Opinion
Nos. 2009-05045, 2009-06343.
June 1, 2010.
In an action, inter alia, to recover damages for breach of contract, the defendant appeals (1), as limited by its brief, from so much of an order of the Supreme Court, Queens County (Grays, J.), entered April 23, 2009, as granted the plaintiffs cross motion for summary judgment, and (2), from a judgment of the same court entered June 19, 2009, which, upon the order, is in favor of the plaintiff and against it in the principal sum of $189,780.03.
White, Quinlan Staley, LLP, Garden City, N.Y. (Terence M. Quinlan of counsel), for appellant.
Salamon, Gruber, Blaymore Strenger, P.C., Roslyn Heights, N.Y. (Anthony F. Prisco of counsel), for respondent.
Before: Mastro, J.P., Miller, Leventhal and Belen, JJ.
Ordered that the appeal from the order is dismissed; and it is further,
Ordered that the judgment is affirmed; and it is further,
Ordered that one bill of costs is awarded to the plaintiff.
The appeal from the intermediate order must be dismissed because the right of direct appeal therefrom terminated with the entry of judgment in the action ( see Matter of Aho, 39 NY2d 241, 248). The issues raised on the appeal from the order are brought up for review and have been considered on the appeal from the judgment ( see CPLR 5501 [a] [1]).
"'When the terms of a written contract are clear and unambiguous, the intent of the parties must be found within the four corners of the contract, giving practical interpretation to the language employed and the parties' reasonable expectations'" ( Willsey v Gjuraj, 65 AD3d 1228, 1230, quoting Franklin Apt. Assoc., Inc. v Westbrook Tenants Corp., 43 AD3d 860, 861; see Greenfield v Philles Records, 98 NY2d 562, 569; Correnti v Allstate Props., LLC, 38 AD3d 588, 590). "'[A] written agreement that is complete, clear and unambiguous on its face must be enforced according to the plain meaning of its terms'" ( Willsey v Gjuraj, 65 AD3d at 1230, quoting Greenfield v Philles Records, 98 NY2d at 569). This rule is of special import "'in the context of real property transactions, where commercial certainty is a paramount concern, and where . . . the instrument was negotiated between sophisticated, counseled business people negotiating at arm's length'" ( Vermont Teddy Bear Co. v 538 Madison Realty Co., 1 NY3d 470, 475, quoting Matter of Wallace v 600 Partners Co., 86 NY2d 543, 548 [internal quotation marks and citation omitted]).

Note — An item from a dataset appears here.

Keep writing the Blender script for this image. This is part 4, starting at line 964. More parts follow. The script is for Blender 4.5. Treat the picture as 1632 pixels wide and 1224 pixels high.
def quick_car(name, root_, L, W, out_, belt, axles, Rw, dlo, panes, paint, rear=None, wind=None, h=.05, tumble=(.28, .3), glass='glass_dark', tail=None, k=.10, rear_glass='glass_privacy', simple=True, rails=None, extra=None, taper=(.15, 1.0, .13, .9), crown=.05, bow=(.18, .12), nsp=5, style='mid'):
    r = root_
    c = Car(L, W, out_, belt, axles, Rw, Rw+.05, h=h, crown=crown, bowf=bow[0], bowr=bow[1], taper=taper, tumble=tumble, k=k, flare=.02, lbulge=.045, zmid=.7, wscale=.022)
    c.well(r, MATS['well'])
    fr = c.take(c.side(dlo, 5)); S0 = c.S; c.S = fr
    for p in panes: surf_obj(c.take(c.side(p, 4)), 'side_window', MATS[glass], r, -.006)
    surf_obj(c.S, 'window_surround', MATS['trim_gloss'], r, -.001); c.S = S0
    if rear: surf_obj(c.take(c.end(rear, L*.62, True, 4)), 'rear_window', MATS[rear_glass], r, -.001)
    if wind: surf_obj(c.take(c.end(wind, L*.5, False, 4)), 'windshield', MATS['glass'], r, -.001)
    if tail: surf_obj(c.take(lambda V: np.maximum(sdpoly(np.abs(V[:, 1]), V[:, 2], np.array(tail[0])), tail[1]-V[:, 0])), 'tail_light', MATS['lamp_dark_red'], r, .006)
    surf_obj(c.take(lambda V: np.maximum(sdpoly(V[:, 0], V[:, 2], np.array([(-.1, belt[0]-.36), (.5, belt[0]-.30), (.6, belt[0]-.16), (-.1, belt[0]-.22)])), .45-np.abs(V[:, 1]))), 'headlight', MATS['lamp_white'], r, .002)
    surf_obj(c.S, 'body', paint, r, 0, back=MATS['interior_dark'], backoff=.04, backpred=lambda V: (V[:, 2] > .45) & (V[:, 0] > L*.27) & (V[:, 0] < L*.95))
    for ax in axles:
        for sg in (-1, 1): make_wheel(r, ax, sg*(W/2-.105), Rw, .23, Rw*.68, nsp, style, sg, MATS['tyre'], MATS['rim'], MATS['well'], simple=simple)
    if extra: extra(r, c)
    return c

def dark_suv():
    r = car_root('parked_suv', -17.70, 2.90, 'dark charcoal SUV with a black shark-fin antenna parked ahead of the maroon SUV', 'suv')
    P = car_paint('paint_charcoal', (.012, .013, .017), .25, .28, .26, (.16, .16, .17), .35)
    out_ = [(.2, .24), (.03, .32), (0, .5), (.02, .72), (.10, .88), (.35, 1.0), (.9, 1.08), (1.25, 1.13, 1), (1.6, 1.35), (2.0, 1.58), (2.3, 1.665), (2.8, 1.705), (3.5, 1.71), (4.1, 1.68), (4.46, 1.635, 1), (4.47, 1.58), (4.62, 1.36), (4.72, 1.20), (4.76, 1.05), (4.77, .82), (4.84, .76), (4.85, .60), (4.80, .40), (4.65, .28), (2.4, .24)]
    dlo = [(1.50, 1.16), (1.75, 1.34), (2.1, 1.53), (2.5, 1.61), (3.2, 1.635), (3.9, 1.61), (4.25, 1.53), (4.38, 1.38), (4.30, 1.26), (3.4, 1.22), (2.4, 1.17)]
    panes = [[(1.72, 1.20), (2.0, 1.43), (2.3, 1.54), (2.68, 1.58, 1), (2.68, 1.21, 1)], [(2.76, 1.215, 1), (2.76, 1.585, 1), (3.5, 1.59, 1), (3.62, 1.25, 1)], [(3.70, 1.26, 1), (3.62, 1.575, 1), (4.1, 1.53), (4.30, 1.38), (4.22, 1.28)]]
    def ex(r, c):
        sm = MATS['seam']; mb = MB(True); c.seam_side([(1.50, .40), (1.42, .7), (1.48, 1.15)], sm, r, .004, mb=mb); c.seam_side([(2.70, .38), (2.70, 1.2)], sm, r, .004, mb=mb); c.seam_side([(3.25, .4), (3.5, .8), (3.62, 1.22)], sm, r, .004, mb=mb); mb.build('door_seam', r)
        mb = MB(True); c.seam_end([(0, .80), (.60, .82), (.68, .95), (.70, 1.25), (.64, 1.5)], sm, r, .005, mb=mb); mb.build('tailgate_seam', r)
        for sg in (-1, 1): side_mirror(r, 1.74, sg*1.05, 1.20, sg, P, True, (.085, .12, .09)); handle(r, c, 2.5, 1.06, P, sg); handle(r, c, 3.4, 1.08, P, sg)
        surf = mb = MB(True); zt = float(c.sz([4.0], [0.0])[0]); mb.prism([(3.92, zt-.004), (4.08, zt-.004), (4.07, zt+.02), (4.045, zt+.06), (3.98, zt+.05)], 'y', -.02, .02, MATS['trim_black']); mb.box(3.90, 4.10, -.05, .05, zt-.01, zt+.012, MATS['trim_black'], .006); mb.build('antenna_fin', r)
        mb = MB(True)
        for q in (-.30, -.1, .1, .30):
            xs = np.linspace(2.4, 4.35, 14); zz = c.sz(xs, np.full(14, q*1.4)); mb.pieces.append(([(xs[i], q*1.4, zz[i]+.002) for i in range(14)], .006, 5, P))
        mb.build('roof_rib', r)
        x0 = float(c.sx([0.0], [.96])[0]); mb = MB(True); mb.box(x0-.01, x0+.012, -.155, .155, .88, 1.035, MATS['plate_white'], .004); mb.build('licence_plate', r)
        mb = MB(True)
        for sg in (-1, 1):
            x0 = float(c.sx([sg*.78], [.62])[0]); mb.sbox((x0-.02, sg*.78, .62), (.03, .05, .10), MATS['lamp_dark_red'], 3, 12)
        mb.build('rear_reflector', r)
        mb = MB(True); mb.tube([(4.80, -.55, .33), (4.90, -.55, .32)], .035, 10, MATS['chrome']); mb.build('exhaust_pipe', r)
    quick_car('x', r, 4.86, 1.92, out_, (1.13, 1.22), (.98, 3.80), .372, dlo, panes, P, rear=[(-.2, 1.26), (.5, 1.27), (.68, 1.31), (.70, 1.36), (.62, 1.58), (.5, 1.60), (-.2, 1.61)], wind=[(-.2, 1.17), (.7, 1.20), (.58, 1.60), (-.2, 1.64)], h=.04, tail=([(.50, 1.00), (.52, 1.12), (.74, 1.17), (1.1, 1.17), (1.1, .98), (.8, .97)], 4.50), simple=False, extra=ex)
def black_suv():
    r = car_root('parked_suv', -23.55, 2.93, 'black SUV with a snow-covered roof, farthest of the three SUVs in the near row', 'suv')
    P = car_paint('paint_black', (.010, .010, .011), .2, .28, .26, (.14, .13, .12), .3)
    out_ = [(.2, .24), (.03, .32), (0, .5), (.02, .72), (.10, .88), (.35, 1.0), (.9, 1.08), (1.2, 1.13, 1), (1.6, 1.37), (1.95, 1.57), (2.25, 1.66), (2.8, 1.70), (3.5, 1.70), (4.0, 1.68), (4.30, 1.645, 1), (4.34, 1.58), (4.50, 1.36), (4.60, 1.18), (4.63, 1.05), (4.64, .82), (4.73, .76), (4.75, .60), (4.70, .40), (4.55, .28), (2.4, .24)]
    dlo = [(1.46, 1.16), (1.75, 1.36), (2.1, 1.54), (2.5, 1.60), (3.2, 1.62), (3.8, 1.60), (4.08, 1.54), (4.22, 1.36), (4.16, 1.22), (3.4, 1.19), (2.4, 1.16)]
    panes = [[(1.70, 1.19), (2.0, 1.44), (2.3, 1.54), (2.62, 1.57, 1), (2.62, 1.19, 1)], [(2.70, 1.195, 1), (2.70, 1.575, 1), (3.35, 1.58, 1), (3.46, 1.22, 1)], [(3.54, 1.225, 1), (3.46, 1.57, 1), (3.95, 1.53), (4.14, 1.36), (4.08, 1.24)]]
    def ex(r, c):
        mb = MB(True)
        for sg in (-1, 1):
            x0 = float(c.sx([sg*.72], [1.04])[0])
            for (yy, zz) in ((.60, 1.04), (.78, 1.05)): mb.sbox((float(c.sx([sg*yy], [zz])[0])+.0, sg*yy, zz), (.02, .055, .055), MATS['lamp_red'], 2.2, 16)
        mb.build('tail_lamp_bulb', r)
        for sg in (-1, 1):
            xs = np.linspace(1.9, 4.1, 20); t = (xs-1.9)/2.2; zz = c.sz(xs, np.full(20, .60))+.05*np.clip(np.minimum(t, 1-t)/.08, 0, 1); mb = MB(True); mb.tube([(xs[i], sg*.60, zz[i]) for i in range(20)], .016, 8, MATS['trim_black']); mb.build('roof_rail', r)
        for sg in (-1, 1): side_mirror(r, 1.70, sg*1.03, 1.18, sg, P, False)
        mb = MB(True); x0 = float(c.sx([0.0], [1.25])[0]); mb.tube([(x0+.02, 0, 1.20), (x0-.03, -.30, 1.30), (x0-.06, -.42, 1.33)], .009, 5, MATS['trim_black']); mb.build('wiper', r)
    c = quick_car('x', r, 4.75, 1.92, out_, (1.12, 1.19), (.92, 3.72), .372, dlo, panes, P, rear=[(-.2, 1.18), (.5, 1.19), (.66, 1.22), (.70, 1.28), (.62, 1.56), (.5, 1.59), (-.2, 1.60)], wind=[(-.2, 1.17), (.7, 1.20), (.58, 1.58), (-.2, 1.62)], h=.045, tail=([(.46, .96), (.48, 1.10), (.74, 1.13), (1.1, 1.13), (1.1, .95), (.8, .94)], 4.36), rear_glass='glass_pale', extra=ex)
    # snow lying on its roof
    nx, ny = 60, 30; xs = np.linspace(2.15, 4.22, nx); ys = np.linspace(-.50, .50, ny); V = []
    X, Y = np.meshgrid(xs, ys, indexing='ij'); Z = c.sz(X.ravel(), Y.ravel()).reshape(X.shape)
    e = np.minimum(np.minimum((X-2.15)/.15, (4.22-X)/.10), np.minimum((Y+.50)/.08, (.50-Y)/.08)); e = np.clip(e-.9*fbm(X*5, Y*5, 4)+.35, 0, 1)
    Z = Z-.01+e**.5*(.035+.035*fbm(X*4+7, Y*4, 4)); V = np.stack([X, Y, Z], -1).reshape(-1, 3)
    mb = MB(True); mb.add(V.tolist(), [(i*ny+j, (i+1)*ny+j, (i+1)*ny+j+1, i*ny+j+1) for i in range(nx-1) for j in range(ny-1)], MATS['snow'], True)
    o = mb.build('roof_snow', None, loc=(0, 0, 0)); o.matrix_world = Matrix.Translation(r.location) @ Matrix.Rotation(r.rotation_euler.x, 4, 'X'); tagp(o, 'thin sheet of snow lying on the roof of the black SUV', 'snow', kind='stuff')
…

Here, the plaintiff established its prima facie entitlement to judgment as a matter of law by submitting, in support of its motion, the contract of sale and its amendments, the broad language of which demonstrated a clear intent to have certain funds repaid to the plaintiff "for any reason whatsoever." The plaintiff also offered proof of the defendant's failure to repay the subject funds. Since the defendants failed to raise a triable issue of fact in response, the Supreme Court properly granted the plaintiffs motion ( see Northport Car Wash, Inc. v Northport Car Care, LLC, 52 AD3d 794; Governor Co. of Bank of Ireland v Dromoland Castle, 212 AD2d 759; Gateway State Bank v Shangri-La Private Club for Women, 113 AD2d 791, affd 67 NY2d 627).